Canadian commenter NorthLeft12, freshly returned from vacation, wondered this morning at the dearth of posts here on the migrant crisis in Europe. I can’t speak for anyone else, but I can tell you why I haven’t addressed it: I don’t know what to say.

I wish there was something I could do besides making donations to relief organizations, an activity that feels like attempting to bail an ocean with a Dixie cup, and supporting politicians with comparatively sane and humane views on this and other issues.

Let me clarify: There is much the United States could and should do. And President Obama, as one of the saner and more humane politicians we’ve got, will probably do as much as he can within the constraints of our political system. But those constraints are straitjacket-proportioned on this issue, so I don’t expect much at all, maybe a relative handful of resettlements and a few large bales of cash. This country doesn’t have the appetite for anything else.

Today’s NYT reports that Iraqis are taking note of the mass migration from Syria and leaving in droves as well, hoping a European country will take them in along with refugees from Syria, Afghanistan and various war-torn African countries. Who can blame them? I’d sure as hell try to get out if I were them. The Times interviewed one refugee who wants to use Europe as a stepping stone to America:

One of them, Hattam Jabbar, 28, pulled from his shoulder bag an identification card issued in 2008 by the United States Army that said he was a fighter for the “Sons of Iraq,” the United States-backed program that brought Sunni fighters into the government fold to fight what was then Al Qaeda in Iraq, the precursor to the Islamic State.

“There is nothing to make me sad about leaving,” he said. “There is no humanity here.”

Mr. Hattam said he hoped his journey ends not in Europe but in the United States, where, he said, “even the dogs live well.”
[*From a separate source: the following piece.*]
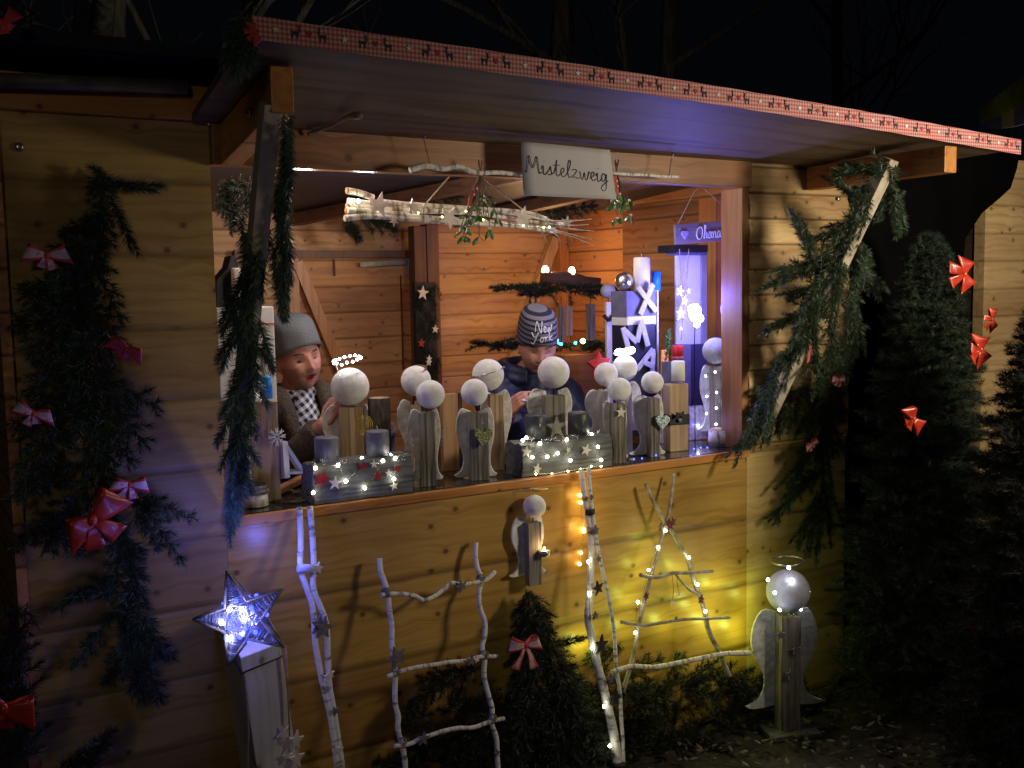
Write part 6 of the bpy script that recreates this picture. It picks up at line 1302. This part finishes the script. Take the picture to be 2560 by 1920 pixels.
# --- the man
hc = P(746, 897, .66); hsM = .97
nk = hc+Vector((.0, .075, -.165)); 
J = dict(neck=nk, shoulders=(nk+Vector((-.185, .02, -.055)), nk+Vector((.175, -.03, -.055))), pelvis=Vector((nk.x, nk.y+.10, .92)),
 elbows=(nk+Vector((-.17, -.12, -.30)), nk+Vector((.22, -.20, -.25))), wrists=(P(808, 1062, .34), P(958, 1062, .36)),
 hands=((P(835, 1020, .30)-P(808, 1062, .34), (.8, -.1, .1), .9, 1, .4), (P(915, 1020, .30)-P(958, 1062, .36), (-.8, -.1, 0), .9, -1, .4)))
TWEED = mat('brown_tweed', (.115, .085, .06), (.045, .035, .03), 120, .95, .8)
KNIT = banded('grey_rib_knit', (.17, .18, .19), (.115, .125, .13), 230, axis=2, duty=.5, rough=.95, bump=.8)
CHECK = banded('check_scarf', (.70, .70, .74), (.018, .022, .06), 42, axis=2, duty=.52, checks=True, diag=.55, rough=.95)
man, M, R_ = person('man in a grey knit beanie and brown jacket with checked scarf, speaking behind the angels', hc, hsM, (D(5), D(-11), D(4)), J, dict(jacket=TWEED, fold=.010), mouth=1.25, stub=True)
def hat(t, M, s_, m, front, back, top, name='hat', peak=(0, .02), flat=3.0, band=True):
    b = MB(); n, k = 48, 14; vs = []
    for j in range(k+1):
        f = j/k
        for i in range(n):
            a_ = 2*math.pi*i/n; fx, fy = math.sin(a_), -math.cos(a_); base = front+(back-front)*(1+fy)/2 if True else 0
            base = front*(1-fy)/2+back*(1+fy)/2; z = base+(top-base)*math.sin(f*math.pi/2)**.9; rr = (1-f**flat)**.55 if f < 1 else 0
            rr = max(0, rr); wob = 1+.02*math.sin(a_*3+f*6)+.012*math.sin(a_*7+2)
            vs.append(M @ (Vector((fx*.083*rr*wob+peak[0]*f, fy*.104*rr*wob+peak[1]*f, z))*s_))
    b.add(vs, [(j*n+i, j*n+(i+1) % n, (j+1)*n+(i+1) % n, (j+1)*n+i) for j in range(k) for i in range(n)], 0, True)
    o = b.build(name, m, t, solid=.004); return o
hat(man, M, hsM, KNIT, .062, -.030, .158, 'beanie', (-.004, .030), 3.2)
# scarf: loop and two hanging ends
b = MB(); nc = nk+Vector((.0, -.045, .02)); fwd = (R_ @ Vector((0, -1, 0))); fwd.z = 0; fwd.normalize(); sd_ = Vector((-fwd.y, fwd.x, 0))
loop = [nc+sd_*.062*math.sin(a_)+fwd*(.055*math.cos(a_)-.01)+Vector((0, 0, .03-.012*math.cos(a_))) for a_ in [2*math.pi*i/20 for i in range(21)]]; b.tube(loop, .016, 10, cap=False)
vs = []
for i in range(14):
    f = i/13; c_ = nc+fwd*(.062+.075*math.sin(min(1, f*1.5)*1.5)+.006*math.sin(f*11))+Vector((0, 0, .035-.40*f)); hw2 = .030+.030*min(1, f*3)-.012*f
    for g_ in (-1, -.5, 0, .5, 1): vs.append(c_+sd_*hw2*g_-fwd*.018*g_*g_+fwd*.004*math.sin(g_*9+f*7))
b.add(vs, [(i*5+j, i*5+j+1, (i+1)*5+j+1, (i+1)*5+j) for i in range(13) for j in range(4)], 0, True)
b.build('checked_shirt', CHECK, man, solid=.006)
b = MB()
for sg in (-1, 1):
    back = nk+Vector((0, .07, .03)); q_ = [back, nk+sd_*sg*.085+Vector((0, .02, .045)), nc+sd_*sg*.085+fwd*.045+Vector((0, 0, .02)), nc+sd_*sg*.075+fwd*.115+Vector((0, 0, -.07)), nc+sd_*sg*.062+fwd*.150+Vector((0, 0, -.18)), nc+sd_*sg*.052+fwd*.155+Vector((0, 0, -.32)), nc+sd_*sg*.05+fwd*.15+Vector((0, 0, -.42))]
    p_ = smooth(q_, 4); b.tube(p_, [.026+.008*math.sin(i/4) for i in range(len(p_))], 10, jit=.05)
    b.sphere(nc+sd_*sg*.095+fwd*.075+Vector((0, 0, -.03)), .036, 12, sc=(1, .7, 1.5))
place(baked(b, .006, 3), 'collar', [TWEED], man)
# --- the boy
hcB = P(1344, 868, .60); hB = .92
nk = hcB+Vector((.02, .085, -.125))
J = dict(neck=nk, shoulders=(nk+Vector((-.165, -.005, -.075)), nk+Vector((.165, .03, -.08))), pelvis=Vector((nk.x+.02, nk.y+.08, .72)),
 elbows=(nk+Vector((-.20, -.17, -.26)), nk+Vector((.20, -.14, -.27))), wrists=(P(1272, 1030, .33), P(1437, 1065, .33)),
 hands=((P(1310, 990, .27)-P(1272, 1030, .33), (.7, .2, -.3), 1.15, 1, .9), (P(1405, 1075, .28)-P(1437, 1065, .33), (-.3, .2, -.8), 1.0, -1, .7)))
NAVY = mat('navy_jacket', (.014, .018, .075), (.006, .008, .035), 14, .55, .3)
boy, M, R_ = person('boy in a striped beanie and navy jacket looking down at something silver in his hand', hcB, hB, (D(20), D(2), D(-22)), J, dict(jacket=NAVY, fold=.014, bulk=1.12), mouth=.0, child=True, eyes=.1)
STR = banded('striped_knit', (.15, .145, .165), (.014, .011, .04), 54, axis=2, duty=.42, rough=.95, bump=.5)
ho = hat(boy, M, hB, STR, .050, -.02, .170, 'striped_beanie', (-.012, .030), 2.6)
# stripes follow the hat: rotate its data into the head frame
og = ORG[boy.name]; Mi = (Matrix.Translation(-og) @ M).inverted(); ho.data.transform(Mi); ho.matrix_local = Mi.inverted()
from mathutils.bvhtree import BVHTree
hw_ = [M @ v.co for v in ho.data.vertices]; bv_ = BVHTree.FromPolygons(hw_, [tuple(p.vertices) for p in ho.data.polygons])
def onhat(q):   # embroidery lies on the knit
    l = M.inverted() @ q; o_ = M @ Vector((l.x, -.25, l.z)); h_ = bv_.ray_cast(o_, R_ @ Vector((0, 1, 0)))
    return (h_[0] if h_[0] else q)-R_ @ Vector((0, .0035, 0))
b = MB(); rt = R_ @ Vector((1, 0, .05)); up = R_ @ Vector((0, 0, 1))
write(b, 'New', M @ (Vector((-.034, -.09, .106))*hB), rt, up, .036, .0021, 1.15, 5, onhat); write(b, 'York', M @ (Vector((-.046, -.09, .066))*hB), rt, up, .036, .0021, 1.3, 5, onhat)
b.build('hat_lettering', mat('white_stitching', (.75, .73, .85), None, 60, .7), boy)
b = MB()   # padded collar standing round the chin, open in front
for lv, (rr, zz) in enumerate(((.115, -.015), (.125, .02), (.118, .055))):
    col = [nk+Vector((rr*math.sin(a_)-.0, rr*.85*math.cos(a_)+.0, zz-.045*(1-math.cos(a_*.5+0))*(.5+.25*lv))) for a_ in [(-2.55+5.1*i/18) for i in range(19)]]; b.tube(col, [.018]+[.027]*17+[.018], 10, jit=.05)
me = baked(b, .006, 2); place(me, 'collar', [NAVY], boy)
t = thing('silver_clip', 'small silver clip pinched in the boy\'s fingers', 'clip', P(1313, 1003, .27)); b = MB(); b.tube([P(1306, 1000, .262), P(1322, 1006, .25)], [.006, .004], 8); b.build('clip_body', mat('bright_silver', (.8, .85, .9), None, 20, .3, metal=.6), t)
He explained what he meant by telling a story an Iraqi friend living in the United States had recently told him. The friend, he said, had gone to the supermarket and left his dog in his car with the windows up on a hot day. A police officer, seeing this, scolded him, and told him he was putting the dog at risk.

“That means they even respect the dogs,” he said. “Even the dogs have rights in America.”

What Hattam Jabbar fails to understand is that many of us — maybe even most of us — care more about dogs than people. I’m guilty of that myself. People are horrible much of the time. Dogs aren’t. And it feels like we can sometimes save dogs, but there’s fuck-all we can do to save humans.

In America, we don’t give a shit about our own poor and brutalized native-born countrymen, so we’re sure as hell not going to volunteer to take in hundreds of thousands of refugees, particularly brown ones with a religion that millions of us regard as suspect.

Can you imagine what would happen if President Obama, Hillary Clinton, Bernie Sanders, Martin O’Malley, etc., suggested that we need to resettle the same number of refugees that Germany, a much smaller country by area and population, is taking in?

Forget that the U.S. is more culpable in the regional instability that is driving the migration crisis than any other nation — as far as most of our fellow citizens are concerned, we’ve done our bit by pouring a trillion or so dollars down the rat-hole over there. If some of those planeloads of cash resurfaced here in the form of Halliburton dividend checks, it seems relatively few people give a shit.

So yeah, no. Not gonna happen. Half of our fellow citizens are already in full freak-out mode over the largely Christian undocumented immigrants whom U.S. employers hire to pick their tomatoes and landscape their office parks. If Democrats try to do the right thing about the migrant crisis in Europe, hello, President Trump.

There’s no humanity here either, Hattam Jabbar. Good luck to you, brother.